I saw Phantasm once, at a theater, and I couldn’t make it through. Creeped me out, felt like I was literally in a nightmare, had to leave. One of the all time creepiest movies I can remember, but again, I didn’t make it all the way through and I haven’t thought to rent it since. Maybe you can?
And yes, what made this film so popular, and so effective, was that it brought the Boogey Man inside your mind, and since it’s impossible not to sleep, not to dream, you were more or less mincemeat.lol Indeed, a brilliant premise. No wonder they kept revisiting it for a slew of sequels, and though they all thoroughly sucked, they all made good money for that very reason. “Dreamscape” played with the idea a little bit, had its own spin, and there are a few scary jumps in that one, wonder if you’ve ever seen it. I remember watching it every chance it came on the tube, and unable to turn the channel. The villain, that dude from “The Warriors”, would be scary to watch if he were doing nothing more than having breakfast and reading the morning paper. Wow.

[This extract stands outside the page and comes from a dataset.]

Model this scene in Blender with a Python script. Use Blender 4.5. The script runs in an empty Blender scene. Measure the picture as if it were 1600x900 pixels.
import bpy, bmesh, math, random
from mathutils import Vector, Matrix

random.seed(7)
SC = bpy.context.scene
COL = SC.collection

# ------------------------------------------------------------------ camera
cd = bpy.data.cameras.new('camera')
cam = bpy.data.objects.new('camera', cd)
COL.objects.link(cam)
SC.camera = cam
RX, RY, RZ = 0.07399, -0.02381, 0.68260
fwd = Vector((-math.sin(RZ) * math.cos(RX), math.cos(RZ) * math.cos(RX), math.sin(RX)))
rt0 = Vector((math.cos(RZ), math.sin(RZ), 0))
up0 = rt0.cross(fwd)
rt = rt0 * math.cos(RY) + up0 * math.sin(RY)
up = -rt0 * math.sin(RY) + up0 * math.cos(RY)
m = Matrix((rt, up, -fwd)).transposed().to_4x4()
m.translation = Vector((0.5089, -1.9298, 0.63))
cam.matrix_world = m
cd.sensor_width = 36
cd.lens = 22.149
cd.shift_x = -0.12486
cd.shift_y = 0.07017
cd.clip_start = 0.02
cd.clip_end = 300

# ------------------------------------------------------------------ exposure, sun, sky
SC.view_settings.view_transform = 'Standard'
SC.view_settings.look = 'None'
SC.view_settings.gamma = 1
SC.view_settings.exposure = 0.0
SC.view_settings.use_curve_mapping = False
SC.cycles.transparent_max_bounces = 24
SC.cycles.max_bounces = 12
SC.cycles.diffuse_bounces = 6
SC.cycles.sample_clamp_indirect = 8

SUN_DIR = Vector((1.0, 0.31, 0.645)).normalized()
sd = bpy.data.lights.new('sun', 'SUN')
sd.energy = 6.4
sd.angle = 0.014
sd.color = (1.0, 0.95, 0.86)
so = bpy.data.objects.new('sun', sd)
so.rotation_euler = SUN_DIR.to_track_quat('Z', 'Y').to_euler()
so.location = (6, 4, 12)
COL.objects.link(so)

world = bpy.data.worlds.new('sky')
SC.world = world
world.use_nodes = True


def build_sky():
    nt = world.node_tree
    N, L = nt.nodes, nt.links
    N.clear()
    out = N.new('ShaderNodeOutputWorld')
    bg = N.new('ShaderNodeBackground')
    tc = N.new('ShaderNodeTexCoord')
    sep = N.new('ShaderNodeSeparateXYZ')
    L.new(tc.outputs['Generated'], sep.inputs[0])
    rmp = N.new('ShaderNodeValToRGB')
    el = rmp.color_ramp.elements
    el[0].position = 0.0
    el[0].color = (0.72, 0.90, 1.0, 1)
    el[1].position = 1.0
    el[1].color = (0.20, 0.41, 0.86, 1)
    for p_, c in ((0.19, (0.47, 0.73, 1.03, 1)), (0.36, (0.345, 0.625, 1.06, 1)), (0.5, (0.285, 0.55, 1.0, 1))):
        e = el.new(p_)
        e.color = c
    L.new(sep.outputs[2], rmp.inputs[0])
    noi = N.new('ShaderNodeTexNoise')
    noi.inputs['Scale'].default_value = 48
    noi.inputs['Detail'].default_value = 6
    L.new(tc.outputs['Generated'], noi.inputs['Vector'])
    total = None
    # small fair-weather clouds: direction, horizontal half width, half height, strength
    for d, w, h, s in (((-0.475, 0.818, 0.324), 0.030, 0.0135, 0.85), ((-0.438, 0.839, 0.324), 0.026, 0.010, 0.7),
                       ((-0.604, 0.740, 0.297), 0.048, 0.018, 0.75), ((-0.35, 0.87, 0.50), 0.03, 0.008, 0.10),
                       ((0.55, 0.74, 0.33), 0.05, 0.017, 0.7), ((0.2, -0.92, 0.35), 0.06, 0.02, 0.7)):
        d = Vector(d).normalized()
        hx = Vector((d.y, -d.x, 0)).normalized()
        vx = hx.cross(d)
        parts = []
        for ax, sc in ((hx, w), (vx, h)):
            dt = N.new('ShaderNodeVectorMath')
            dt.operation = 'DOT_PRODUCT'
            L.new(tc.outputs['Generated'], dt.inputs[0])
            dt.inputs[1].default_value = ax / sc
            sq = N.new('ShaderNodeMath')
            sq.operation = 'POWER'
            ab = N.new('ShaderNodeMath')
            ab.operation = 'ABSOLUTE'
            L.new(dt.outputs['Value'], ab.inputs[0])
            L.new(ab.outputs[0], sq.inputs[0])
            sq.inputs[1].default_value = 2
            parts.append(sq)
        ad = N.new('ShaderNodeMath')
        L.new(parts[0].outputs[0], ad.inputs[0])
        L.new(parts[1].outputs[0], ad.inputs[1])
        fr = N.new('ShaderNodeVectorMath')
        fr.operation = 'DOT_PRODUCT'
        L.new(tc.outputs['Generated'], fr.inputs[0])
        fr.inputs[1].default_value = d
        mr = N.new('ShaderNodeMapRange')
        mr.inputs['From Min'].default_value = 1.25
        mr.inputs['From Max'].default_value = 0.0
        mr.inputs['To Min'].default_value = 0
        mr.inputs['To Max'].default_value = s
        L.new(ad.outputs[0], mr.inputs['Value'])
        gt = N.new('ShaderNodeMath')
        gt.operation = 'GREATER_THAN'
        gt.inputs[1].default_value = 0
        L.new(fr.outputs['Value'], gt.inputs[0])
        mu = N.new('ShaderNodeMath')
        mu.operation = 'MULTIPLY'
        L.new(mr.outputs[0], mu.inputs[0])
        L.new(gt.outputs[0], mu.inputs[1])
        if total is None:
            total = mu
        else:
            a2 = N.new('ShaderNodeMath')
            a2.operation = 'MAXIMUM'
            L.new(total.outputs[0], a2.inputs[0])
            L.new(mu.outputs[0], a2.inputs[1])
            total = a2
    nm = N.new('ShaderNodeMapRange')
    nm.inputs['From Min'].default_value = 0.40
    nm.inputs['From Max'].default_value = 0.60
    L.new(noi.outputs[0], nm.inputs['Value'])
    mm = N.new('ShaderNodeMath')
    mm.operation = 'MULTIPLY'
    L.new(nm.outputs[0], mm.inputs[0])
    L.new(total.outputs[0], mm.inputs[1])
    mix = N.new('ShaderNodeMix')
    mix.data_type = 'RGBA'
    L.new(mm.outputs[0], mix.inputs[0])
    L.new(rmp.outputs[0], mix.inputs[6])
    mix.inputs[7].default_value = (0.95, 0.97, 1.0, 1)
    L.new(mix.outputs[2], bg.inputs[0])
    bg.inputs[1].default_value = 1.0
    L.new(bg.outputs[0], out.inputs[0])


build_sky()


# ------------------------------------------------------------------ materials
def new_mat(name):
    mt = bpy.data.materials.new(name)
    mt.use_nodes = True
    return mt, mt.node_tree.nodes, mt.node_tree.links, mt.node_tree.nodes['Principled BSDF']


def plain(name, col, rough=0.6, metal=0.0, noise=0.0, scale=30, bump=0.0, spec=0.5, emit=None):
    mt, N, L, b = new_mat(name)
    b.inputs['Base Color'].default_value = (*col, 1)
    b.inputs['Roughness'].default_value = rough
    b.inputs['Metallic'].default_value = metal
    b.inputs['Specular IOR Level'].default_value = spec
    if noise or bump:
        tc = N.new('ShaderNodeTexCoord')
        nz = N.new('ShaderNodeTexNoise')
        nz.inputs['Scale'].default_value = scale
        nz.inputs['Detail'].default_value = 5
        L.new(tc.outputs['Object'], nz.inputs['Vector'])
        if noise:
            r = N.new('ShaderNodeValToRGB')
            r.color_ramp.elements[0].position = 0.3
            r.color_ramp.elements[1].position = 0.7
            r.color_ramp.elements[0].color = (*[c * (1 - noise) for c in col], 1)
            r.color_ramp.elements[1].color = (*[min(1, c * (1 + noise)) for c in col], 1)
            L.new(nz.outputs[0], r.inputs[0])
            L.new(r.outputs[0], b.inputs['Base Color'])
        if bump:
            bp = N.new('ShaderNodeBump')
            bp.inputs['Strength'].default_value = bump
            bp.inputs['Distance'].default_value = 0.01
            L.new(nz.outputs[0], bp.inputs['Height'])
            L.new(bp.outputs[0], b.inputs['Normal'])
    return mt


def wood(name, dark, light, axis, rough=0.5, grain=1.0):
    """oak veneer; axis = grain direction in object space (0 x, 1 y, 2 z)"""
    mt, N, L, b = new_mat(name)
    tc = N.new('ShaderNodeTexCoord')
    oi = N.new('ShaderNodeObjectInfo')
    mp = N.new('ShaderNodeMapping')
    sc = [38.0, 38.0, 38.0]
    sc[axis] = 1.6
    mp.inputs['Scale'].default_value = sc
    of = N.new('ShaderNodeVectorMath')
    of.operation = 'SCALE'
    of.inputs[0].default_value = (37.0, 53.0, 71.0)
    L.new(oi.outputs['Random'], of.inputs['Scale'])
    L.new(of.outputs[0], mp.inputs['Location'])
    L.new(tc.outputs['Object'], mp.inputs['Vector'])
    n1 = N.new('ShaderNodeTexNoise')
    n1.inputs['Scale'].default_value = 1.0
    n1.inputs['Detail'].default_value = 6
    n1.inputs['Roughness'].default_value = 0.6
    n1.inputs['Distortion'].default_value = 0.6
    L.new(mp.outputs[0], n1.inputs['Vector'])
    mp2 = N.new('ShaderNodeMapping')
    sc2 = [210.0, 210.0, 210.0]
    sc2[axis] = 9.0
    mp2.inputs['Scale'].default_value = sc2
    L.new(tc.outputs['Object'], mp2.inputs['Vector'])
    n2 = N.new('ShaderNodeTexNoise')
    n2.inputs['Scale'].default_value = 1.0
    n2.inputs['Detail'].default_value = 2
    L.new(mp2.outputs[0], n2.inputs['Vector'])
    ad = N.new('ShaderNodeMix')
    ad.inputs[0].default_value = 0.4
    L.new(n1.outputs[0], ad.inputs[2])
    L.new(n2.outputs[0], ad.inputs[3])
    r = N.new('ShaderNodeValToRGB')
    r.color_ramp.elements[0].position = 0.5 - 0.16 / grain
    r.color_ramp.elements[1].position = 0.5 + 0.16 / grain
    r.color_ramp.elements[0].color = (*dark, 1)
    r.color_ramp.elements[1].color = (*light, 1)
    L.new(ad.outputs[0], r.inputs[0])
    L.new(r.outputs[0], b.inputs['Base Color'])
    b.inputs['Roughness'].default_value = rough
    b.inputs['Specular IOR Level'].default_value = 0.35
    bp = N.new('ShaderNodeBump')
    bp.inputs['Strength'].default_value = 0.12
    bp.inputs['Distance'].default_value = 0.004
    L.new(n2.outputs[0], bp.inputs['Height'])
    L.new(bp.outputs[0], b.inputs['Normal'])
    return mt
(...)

Down the road I wonder if you’d do a scenes thing, Best Comedic scenes, Tear-jerker scenes, Ending scenes, Creepiest scenes, etc. For instance with the latter, if this one from Repo Man isn’t creepy, I don’t know Creepy. Estevez is tasked to repo a Chevy Malibu, and crosses paths with one J Frank Parnell: http://www.youtube.com/watch?v=3VKzqAefBVY
Enjoy, and keep ‘em coming!
October 10, 2011 at 11:38 am
Haha, that’s the scene all right! And that’s such a great name for a dog. Well done sir.
I definitely plan on getting to The Shining AND the original Texas Chainsaw Massacre this month. I adore the Re-Animator and it is on my list but I don’t own it so I’m not sure if I’ll have time or not. It’s such a great movie though. I don’t think I’ll include Silence of the Lambs but it is really a great movie. It’s just not quite as into the horror genre as I’m trying to stay. I think it certainly has elements, and you’re completely right about the ending, but for the most part it is definitely more “Thriller” than “Horror.” I don’t think I’ll do the Sixth Sense either but not because it isn’t horror, just because I don’t think I have anything more to say about it that hasn’t been said.
Phantasm though. Phantasm is happening for sure.
That’s a fun idea to focus on just scenes! Not this month but like you said, down the road. If I was doing scariest scenes, Silence of the Lambs would definitely be there. Possibly more than once.